On January 4, Kutti allegedly told Freeman that people would be coming to her house in 48 hours if she didn’t confess to fraud (that didn’t occur).

Then, for over 12 hours on January 5, extending past the period when, in DC, Trump was riling up his mob and targeting Pence, Cheeley, Hall, and the charged Ruby Freeman conspirators exchange a series of over twenty calls.

Less than a day later, as Bowers lays out, Hall was focusing his attention on obtaining the code from the Coffee County election hardware.

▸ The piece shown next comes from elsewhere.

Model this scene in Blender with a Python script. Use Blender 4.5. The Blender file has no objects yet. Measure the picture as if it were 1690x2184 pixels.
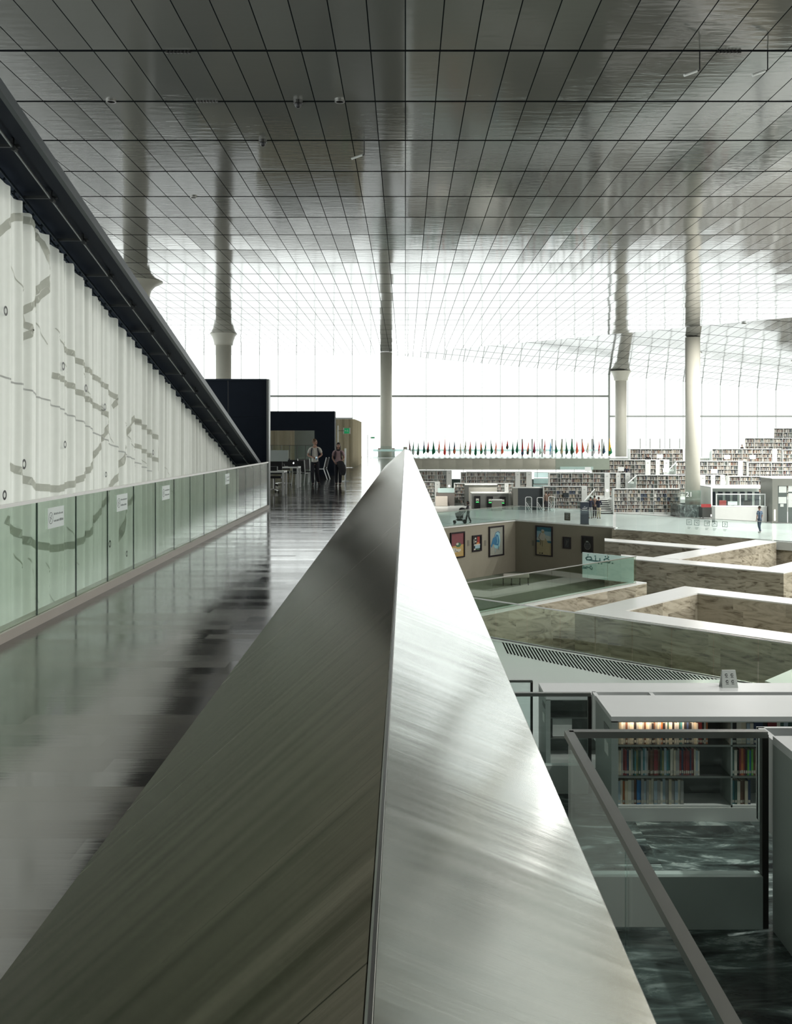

At 4:17 p.m. on Jan. 6, 2021, the president of the United States belatedly tweeted out his video message to the mob that had forcibly disrupted the counting of electoral votes. “You have to go home now,” he finally said.

But even as Giuliani was keeping up pressure on senators to “slow it down,” Coffee County officials were undeterred.

Nine minutes after the president’s tweet, at 4:26 p.m. that afternoon, Hampton sent a text to Chaney: “Scott Hall is on the phone with Cathy about wanting to come scan our ballots from the general election like we talked about the other day,” she wrote.

The next morning, on Jan. 7, Latham texted Hampton to tell her that the SullivanStrickler forensics team had departed Atlanta and were on their way to Coffee County. Hall, she added, was flying in, too. “Yay!!!!” Hampton responded. These events are also mentioned in Acts 142-143 of Count 1 of the Fulton County indictment.

The Ruby Freeman pressure campaign has often been described as a separate track of the RICO conspiracy — first the fake electors, then the effort to dupe Freeman into confessing to fraud, and finally the effort to seize the Dominion data. But between Shafer, Cheeley, and Hall, they all overlap on those series of calls on January 4 and 5, with Shafer and Cheeley playing central roles in the fake elector plot and Hall playing a central role in the Coffee County plot.

So while we’re all awaiting the next mugshot of a high profile charged co-conspirator, the key to understanding how all these strands fit together may lie with the lower profile Georgia bail bondsman, released yesterday on bail himself.